■ TASK DETAILS ■
Your task is to print all of the material verbatim.

■ DATASET CONTENT ■
——

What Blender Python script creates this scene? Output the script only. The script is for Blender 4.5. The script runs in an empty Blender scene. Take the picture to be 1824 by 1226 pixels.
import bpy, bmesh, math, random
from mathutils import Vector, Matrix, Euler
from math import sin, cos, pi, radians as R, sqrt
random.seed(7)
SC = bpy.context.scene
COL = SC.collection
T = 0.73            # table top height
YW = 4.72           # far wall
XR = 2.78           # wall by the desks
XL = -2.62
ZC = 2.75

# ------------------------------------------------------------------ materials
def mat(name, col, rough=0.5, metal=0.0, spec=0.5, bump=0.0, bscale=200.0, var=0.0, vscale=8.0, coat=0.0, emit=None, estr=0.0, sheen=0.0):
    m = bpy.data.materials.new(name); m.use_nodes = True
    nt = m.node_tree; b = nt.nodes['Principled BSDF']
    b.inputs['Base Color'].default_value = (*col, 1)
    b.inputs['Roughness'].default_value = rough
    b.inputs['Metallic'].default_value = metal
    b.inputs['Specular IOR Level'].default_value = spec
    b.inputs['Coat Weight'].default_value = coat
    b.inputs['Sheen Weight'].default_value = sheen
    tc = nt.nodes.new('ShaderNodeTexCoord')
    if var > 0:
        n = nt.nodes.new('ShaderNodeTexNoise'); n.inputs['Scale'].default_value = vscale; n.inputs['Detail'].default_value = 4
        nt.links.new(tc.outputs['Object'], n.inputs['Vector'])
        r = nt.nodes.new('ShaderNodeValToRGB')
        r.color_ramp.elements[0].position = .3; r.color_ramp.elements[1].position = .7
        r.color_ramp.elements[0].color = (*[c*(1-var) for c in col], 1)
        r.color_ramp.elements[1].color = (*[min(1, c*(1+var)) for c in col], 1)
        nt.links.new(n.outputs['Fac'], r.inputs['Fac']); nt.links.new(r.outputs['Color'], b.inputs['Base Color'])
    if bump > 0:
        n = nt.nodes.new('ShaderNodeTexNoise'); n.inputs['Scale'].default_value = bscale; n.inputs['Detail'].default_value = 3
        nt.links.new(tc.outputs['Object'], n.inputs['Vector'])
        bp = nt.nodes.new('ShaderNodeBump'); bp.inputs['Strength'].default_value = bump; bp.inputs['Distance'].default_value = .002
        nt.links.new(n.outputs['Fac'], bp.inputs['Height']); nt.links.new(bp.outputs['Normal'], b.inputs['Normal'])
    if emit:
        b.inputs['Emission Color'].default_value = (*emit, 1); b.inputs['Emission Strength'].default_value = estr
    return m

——

■ SOLUTION TO THIS TASK ■
What Blender Python script creates this scene? Output the script only. The script is for Blender 4.5. The script runs in an empty Blender scene. Take the picture to be 1824 by 1226 pixels.
import bpy, bmesh, math, random
from mathutils import Vector, Matrix, Euler
from math import sin, cos, pi, radians as R, sqrt
random.seed(7)
SC = bpy.context.scene
COL = SC.collection
T = 0.73            # table top height
YW = 4.72           # far wall
XR = 2.78           # wall by the desks
XL = -2.62
ZC = 2.75

# ------------------------------------------------------------------ materials
def mat(name, col, rough=0.5, metal=0.0, spec=0.5, bump=0.0, bscale=200.0, var=0.0, vscale=8.0, coat=0.0, emit=None, estr=0.0, sheen=0.0):
    m = bpy.data.materials.new(name); m.use_nodes = True
    nt = m.node_tree; b = nt.nodes['Principled BSDF']
    b.inputs['Base Color'].default_value = (*col, 1)
    b.inputs['Roughness'].default_value = rough
    b.inputs['Metallic'].default_value = metal
    b.inputs['Specular IOR Level'].default_value = spec
    b.inputs['Coat Weight'].default_value = coat
    b.inputs['Sheen Weight'].default_value = sheen
    tc = nt.nodes.new('ShaderNodeTexCoord')
    if var > 0:
        n = nt.nodes.new('ShaderNodeTexNoise'); n.inputs['Scale'].default_value = vscale; n.inputs['Detail'].default_value = 4
        nt.links.new(tc.outputs['Object'], n.inputs['Vector'])
        r = nt.nodes.new('ShaderNodeValToRGB')
        r.color_ramp.elements[0].position = .3; r.color_ramp.elements[1].position = .7
        r.color_ramp.elements[0].color = (*[c*(1-var) for c in col], 1)
        r.color_ramp.elements[1].color = (*[min(1, c*(1+var)) for c in col], 1)
        nt.links.new(n.outputs['Fac'], r.inputs['Fac']); nt.links.new(r.outputs['Color'], b.inputs['Base Color'])
    if bump > 0:
        n = nt.nodes.new('ShaderNodeTexNoise'); n.inputs['Scale'].default_value = bscale; n.inputs['Detail'].default_value = 3
        nt.links.new(tc.outputs['Object'], n.inputs['Vector'])
        bp = nt.nodes.new('ShaderNodeBump'); bp.inputs['Strength'].default_value = bump; bp.inputs['Distance'].default_value = .002
        nt.links.new(n.outputs['Fac'], bp.inputs['Height']); nt.links.new(bp.outputs['Normal'], b.inputs['Normal'])
    if emit:
        b.inputs['Emission Color'].default_value = (*emit, 1); b.inputs['Emission Strength'].default_value = estr
    return m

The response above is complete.